Craft surprised me here. They have partial integration with Zapier and a working public API. I built a zap that monitors new Craft docs with #report in title, then fires a webhook that posts it to our PM tool. The doc preview even renders in-line in Basecamp. That was one of the only smooth wins. 😛
But. And it’s a big but — Craft’s API token system is confusing. You need to create an integration, then activate it per user and scope, and even then it sometimes threw auth errors if you left it untouched for more than a couple hours. I wrapped it in a custom Python call and stored the refreshed token via Postman monitor. This took longer than it should’ve.
Writing longform content and not losing your mind
Typed’s auto-save is aggressive. It saves every keystroke, which sounds good… until you want to undo a few words, and discover that your undo history gets reset per section. I tried ctrl+Z expecting to jump back four paragraphs. Instead, it undid my last paste and then stopped. Nothing more. I legit thought I’d lost about half an hour of work before realizing I just needed to scroll and manually delete the repeat section. That’s unnecessarily stressful.
Craft deals with undo more gracefully, but has a habit of hiding things in collapsible blocks. One time I thought an entire section disappeared. I was about ready to write to support — but literally, it had just been accidentally dragged into a collapsed subpage. So yes, version history exists — but navigation is so abstract that it defeats the point.
Also, neither app warns you if you close the tab mid-edit. Chrome just lets it go. I would prefer a JS confirm dialog like Notion has if there are unsaved changes. I got into the habit of clicking into another page and back just to be sure it was synced.
Months from now I probably won’t remember which formatting bug broke me first. But I will remember getting up from the desk and muttering “this should have been easier.”
Formatting differences that become unexpectedly painful
Typed has minimal formatting. You get bold, italic, bullet points, and subheadings. That’s about it. There’s no way to insert a table without pasting from Excel or manually formatting with tabs. I tried to replicate a table from another report:
Summary Q1 Q2
Revenue 54K 63K
Burn 21K 19K
Craft rendered that perfectly with just paste. Typed scrambled the tab spacing and aligned everything left. Trying to manually add spacing with spaces broke markdown alignment.

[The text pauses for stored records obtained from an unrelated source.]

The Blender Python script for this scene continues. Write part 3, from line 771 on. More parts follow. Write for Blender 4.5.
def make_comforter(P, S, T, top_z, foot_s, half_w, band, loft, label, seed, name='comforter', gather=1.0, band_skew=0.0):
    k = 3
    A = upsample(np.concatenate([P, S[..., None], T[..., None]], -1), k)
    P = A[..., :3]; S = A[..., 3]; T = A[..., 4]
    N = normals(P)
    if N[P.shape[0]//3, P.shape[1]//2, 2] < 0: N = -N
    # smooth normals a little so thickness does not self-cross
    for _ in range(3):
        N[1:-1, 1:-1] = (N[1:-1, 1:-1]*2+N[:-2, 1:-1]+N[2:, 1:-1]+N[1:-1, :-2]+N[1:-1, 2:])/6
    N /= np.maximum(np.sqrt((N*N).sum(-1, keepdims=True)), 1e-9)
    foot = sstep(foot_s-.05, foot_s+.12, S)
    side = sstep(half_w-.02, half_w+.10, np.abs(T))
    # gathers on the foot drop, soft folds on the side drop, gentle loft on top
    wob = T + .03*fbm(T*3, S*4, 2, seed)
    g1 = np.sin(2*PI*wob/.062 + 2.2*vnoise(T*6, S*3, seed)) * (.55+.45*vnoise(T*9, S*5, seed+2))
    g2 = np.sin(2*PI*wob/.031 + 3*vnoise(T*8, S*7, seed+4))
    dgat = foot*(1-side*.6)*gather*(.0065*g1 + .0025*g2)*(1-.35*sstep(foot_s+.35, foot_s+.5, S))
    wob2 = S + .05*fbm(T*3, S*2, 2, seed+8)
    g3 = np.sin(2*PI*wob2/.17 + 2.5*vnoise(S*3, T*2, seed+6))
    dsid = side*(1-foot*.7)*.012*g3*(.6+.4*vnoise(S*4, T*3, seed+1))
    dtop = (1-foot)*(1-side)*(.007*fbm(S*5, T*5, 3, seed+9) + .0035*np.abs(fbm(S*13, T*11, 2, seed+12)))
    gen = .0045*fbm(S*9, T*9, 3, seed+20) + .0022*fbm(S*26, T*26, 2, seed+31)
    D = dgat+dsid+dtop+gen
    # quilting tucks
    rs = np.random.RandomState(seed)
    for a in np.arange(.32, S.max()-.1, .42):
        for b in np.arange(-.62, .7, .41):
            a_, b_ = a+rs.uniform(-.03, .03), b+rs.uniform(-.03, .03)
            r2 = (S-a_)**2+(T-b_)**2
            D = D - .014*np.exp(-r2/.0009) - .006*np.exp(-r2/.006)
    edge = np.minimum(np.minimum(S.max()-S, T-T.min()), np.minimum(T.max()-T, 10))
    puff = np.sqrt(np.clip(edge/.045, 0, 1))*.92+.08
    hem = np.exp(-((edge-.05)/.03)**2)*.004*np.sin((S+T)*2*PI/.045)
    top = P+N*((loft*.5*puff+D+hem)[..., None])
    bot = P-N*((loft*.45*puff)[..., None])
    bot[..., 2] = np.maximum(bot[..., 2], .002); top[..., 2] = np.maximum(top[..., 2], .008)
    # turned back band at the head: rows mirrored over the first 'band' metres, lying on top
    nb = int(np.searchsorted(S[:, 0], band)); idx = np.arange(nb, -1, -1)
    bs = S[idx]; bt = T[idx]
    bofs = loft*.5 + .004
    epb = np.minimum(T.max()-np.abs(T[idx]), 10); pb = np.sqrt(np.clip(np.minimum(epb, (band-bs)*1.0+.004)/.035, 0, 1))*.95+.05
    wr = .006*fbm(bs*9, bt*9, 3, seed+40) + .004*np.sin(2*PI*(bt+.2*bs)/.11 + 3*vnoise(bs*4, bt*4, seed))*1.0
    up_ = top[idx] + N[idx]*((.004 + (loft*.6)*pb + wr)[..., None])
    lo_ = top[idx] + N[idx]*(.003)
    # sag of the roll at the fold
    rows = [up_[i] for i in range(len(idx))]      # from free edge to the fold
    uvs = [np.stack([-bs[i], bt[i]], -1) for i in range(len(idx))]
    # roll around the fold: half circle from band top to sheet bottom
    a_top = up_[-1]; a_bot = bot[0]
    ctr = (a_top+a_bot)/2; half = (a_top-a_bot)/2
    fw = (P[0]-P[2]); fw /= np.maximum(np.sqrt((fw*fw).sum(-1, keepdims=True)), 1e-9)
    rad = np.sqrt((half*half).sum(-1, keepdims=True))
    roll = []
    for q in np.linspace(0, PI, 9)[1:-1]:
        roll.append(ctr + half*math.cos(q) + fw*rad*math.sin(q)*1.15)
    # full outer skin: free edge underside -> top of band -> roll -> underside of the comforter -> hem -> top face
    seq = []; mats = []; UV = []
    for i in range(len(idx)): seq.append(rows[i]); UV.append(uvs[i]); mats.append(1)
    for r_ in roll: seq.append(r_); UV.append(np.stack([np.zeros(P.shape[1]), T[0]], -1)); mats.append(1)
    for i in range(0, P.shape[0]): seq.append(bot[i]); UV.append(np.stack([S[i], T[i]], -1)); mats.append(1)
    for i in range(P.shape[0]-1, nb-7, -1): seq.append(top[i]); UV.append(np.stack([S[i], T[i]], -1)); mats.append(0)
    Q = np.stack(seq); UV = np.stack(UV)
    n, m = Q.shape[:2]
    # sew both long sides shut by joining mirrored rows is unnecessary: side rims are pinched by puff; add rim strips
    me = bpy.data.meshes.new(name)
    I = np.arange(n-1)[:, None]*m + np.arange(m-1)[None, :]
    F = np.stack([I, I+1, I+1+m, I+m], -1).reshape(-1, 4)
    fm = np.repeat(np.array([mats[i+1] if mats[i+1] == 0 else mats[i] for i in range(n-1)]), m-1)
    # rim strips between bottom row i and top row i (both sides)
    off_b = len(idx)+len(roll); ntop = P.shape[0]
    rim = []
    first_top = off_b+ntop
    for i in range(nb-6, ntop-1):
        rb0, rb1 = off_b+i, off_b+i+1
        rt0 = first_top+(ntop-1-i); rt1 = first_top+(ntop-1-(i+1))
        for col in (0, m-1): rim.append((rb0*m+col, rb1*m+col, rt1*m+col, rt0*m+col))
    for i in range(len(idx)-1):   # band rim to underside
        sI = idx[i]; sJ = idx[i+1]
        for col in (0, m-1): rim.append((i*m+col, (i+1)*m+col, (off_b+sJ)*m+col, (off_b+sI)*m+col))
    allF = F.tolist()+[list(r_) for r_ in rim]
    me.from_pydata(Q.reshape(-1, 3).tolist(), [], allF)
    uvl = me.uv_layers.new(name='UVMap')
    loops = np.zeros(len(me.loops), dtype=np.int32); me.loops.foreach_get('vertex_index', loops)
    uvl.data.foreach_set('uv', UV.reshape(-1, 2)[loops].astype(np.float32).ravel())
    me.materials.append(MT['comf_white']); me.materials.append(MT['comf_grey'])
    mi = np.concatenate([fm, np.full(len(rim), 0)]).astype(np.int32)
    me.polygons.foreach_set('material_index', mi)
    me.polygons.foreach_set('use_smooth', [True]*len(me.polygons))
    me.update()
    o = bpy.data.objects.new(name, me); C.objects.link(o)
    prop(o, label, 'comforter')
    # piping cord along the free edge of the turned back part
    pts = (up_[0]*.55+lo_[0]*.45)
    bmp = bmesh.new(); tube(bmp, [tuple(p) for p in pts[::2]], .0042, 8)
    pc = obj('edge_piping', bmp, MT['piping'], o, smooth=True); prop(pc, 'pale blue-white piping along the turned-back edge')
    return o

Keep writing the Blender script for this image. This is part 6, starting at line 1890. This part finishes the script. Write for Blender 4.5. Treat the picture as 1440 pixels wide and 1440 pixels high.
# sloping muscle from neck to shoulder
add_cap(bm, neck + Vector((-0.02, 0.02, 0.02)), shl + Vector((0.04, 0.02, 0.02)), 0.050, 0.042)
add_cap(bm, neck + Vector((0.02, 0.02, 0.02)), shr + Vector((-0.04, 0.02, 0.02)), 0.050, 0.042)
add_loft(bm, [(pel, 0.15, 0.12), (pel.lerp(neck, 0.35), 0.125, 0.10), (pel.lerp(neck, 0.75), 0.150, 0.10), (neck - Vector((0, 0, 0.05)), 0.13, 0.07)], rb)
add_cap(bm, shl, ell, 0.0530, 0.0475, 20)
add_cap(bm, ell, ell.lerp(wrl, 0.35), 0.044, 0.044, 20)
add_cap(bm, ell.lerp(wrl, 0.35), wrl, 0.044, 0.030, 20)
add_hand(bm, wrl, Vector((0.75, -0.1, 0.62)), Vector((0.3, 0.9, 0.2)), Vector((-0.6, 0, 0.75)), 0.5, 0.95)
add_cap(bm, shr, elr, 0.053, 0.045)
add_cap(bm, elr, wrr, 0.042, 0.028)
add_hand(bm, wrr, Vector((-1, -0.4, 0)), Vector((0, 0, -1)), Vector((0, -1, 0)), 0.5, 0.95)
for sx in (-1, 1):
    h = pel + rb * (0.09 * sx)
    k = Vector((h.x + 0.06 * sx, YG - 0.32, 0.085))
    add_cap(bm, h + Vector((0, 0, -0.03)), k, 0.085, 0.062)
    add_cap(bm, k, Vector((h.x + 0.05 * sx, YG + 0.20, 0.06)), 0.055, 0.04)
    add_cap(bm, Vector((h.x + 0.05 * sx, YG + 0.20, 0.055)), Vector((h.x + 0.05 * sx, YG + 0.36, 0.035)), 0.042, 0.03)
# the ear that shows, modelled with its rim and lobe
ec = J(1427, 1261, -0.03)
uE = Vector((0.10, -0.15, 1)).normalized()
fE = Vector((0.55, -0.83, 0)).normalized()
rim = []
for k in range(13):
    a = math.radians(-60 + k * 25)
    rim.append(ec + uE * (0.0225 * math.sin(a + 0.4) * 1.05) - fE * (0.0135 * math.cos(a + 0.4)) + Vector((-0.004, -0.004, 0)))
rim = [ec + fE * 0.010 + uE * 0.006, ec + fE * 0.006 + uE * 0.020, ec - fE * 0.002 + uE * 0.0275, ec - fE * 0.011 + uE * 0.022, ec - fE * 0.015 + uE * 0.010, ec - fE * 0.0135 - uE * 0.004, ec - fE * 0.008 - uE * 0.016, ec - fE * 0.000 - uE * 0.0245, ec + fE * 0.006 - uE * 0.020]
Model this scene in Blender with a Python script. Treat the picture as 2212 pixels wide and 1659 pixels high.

Craft let me create simple tables inline and style them — including alternating row colors and text alignment. HOWEVER — tables in Craft take up the full width of the canvas, even if the contents are tiny. So you get a lot of white space.
More painful: headings. I used CMD+1, CMD+2, etc to create H1 / H2 hierarchy in both. Typed enforces a style sheet format — once you style a heading, it stays consistent. Craft lets you go rogue and change heading color, spacing, size. Which is fun for design, yes. But bad for consistency across multiple reports unless you’re very disciplined.
I had to do a find/replace run just to make sure all my subheadings in Craft used the same size.
Tables aside, the moment that really got me: I inserted a list of key dates in Typed. Wanted to bold the dates and leave the descriptions inline, like:
**June 1** – team meeting
**June 3** – deliver deck
Typed wouldn’t let me bold part of a bullet. Either everything bolded or nothing did. That’s it. That’s when I knew I was switching.